▶ [Dataset content]:
----------------

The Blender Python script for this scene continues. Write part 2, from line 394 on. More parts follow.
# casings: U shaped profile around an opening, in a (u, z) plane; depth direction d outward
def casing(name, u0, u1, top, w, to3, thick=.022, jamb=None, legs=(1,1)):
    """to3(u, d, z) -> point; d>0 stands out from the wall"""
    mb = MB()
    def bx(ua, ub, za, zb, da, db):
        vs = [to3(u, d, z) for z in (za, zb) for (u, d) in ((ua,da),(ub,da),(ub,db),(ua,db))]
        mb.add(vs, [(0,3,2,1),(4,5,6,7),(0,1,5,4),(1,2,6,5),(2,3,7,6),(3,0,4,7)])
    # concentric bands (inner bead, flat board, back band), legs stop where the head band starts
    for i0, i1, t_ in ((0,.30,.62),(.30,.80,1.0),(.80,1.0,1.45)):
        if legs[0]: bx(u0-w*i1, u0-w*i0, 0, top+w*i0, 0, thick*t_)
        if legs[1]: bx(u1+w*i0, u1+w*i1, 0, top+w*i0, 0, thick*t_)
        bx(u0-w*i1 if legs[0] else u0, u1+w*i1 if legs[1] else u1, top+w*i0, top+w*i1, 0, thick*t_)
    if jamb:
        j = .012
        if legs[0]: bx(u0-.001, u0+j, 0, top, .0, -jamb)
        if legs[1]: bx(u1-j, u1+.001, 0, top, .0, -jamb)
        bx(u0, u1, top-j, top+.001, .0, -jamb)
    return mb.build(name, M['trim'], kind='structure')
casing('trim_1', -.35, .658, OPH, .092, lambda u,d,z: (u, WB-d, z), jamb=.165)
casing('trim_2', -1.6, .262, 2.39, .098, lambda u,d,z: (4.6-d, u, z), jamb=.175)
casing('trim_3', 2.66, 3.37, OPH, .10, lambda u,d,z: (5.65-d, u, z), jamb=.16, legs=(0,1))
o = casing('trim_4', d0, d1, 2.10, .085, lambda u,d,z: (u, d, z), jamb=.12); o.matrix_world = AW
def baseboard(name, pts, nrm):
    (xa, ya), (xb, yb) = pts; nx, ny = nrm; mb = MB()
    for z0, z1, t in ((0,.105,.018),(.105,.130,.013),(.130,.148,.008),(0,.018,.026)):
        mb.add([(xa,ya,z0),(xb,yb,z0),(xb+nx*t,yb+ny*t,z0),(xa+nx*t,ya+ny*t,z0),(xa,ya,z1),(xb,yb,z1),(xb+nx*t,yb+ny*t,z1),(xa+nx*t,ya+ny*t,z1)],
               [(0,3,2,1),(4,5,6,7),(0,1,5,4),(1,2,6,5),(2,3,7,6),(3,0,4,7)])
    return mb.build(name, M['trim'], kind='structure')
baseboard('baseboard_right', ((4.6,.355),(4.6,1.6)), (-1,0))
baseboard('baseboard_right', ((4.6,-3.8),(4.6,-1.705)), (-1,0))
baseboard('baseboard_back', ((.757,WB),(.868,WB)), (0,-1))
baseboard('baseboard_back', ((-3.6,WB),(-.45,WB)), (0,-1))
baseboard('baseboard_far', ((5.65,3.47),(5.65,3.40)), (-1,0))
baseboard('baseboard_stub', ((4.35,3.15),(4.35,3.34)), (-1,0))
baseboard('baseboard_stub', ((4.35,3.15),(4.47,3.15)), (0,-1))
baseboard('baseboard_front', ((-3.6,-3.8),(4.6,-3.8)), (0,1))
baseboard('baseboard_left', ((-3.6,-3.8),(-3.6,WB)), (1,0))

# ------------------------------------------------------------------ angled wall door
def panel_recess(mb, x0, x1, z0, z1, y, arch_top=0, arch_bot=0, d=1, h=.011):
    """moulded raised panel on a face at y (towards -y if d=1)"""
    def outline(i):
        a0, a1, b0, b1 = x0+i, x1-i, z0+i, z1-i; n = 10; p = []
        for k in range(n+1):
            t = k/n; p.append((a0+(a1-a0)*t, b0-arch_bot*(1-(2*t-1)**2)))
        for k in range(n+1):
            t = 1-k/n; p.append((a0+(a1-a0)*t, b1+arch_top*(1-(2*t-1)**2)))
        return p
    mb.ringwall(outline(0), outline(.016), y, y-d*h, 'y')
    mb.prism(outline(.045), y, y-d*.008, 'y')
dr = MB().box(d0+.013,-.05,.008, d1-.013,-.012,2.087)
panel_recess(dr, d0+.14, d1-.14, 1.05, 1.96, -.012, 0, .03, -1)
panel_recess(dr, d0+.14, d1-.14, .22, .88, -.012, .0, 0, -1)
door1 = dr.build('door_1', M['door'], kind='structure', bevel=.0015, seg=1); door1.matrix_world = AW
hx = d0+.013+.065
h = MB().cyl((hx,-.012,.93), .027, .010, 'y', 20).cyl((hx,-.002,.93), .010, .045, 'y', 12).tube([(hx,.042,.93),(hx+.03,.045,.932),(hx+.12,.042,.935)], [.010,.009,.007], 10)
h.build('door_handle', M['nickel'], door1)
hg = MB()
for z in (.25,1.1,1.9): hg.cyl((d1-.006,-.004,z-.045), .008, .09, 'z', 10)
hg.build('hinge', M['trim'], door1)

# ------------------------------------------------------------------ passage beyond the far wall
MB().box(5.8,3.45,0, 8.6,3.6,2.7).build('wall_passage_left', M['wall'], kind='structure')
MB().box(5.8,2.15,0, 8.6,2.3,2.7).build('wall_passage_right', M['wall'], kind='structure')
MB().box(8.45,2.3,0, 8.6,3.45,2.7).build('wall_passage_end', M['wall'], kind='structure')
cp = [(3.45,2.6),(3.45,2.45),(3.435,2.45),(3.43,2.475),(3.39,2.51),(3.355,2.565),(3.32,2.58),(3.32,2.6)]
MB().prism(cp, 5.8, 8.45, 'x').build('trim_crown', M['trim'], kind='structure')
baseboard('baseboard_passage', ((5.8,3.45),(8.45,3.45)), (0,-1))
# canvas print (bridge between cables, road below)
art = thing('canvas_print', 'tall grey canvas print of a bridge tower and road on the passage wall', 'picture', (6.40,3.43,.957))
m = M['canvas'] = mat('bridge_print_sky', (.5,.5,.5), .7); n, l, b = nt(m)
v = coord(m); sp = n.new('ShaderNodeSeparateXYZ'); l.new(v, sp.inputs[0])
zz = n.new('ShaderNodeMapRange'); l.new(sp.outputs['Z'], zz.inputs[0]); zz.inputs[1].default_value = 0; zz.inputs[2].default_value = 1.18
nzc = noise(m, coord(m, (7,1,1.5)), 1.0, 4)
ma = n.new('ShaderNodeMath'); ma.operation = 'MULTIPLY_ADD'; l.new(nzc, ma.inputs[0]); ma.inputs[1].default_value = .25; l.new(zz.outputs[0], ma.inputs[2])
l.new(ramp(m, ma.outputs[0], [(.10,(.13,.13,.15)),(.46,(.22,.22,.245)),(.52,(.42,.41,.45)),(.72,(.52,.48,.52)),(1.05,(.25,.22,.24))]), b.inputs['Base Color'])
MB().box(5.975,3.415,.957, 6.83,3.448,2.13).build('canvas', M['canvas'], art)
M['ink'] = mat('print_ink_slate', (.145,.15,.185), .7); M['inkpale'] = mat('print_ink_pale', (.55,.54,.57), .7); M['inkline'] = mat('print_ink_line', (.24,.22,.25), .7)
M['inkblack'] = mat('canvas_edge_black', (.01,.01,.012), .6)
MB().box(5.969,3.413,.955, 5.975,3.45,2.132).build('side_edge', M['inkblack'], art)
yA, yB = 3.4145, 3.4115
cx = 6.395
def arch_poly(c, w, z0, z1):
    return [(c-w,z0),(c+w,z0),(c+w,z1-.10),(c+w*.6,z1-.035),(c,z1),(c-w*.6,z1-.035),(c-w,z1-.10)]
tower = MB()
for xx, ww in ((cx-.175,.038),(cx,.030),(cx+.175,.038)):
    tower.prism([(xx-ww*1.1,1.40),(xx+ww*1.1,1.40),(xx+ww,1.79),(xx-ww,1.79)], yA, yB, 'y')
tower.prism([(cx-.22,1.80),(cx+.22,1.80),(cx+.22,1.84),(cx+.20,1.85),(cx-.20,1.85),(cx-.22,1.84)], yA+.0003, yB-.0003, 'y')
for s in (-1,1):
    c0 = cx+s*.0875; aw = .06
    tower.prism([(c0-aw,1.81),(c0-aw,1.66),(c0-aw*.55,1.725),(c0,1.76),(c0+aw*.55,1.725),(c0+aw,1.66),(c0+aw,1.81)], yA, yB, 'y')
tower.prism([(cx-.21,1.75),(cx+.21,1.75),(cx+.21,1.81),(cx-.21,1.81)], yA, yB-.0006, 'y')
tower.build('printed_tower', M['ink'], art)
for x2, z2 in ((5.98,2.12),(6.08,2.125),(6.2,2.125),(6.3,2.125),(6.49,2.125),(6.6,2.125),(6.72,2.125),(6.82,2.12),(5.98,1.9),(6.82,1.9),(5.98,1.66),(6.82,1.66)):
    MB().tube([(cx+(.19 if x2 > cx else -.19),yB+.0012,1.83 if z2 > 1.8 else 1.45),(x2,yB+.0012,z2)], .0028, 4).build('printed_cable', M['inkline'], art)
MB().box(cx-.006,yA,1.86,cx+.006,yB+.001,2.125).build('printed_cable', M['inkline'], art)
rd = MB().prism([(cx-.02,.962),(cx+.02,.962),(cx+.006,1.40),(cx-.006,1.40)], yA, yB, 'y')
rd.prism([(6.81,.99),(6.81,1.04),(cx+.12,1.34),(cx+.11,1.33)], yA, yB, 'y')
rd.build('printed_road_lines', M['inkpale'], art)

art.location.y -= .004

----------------

▶ [Task statement]: Which lines hold the word "from"? Show each one.

▶ [Solved exercise]:
The Blender Python script for this scene continues. Write part 2, from line 394 on. More parts follow.
    """to3(u, d, z) -> point; d>0 stands out from the wall"""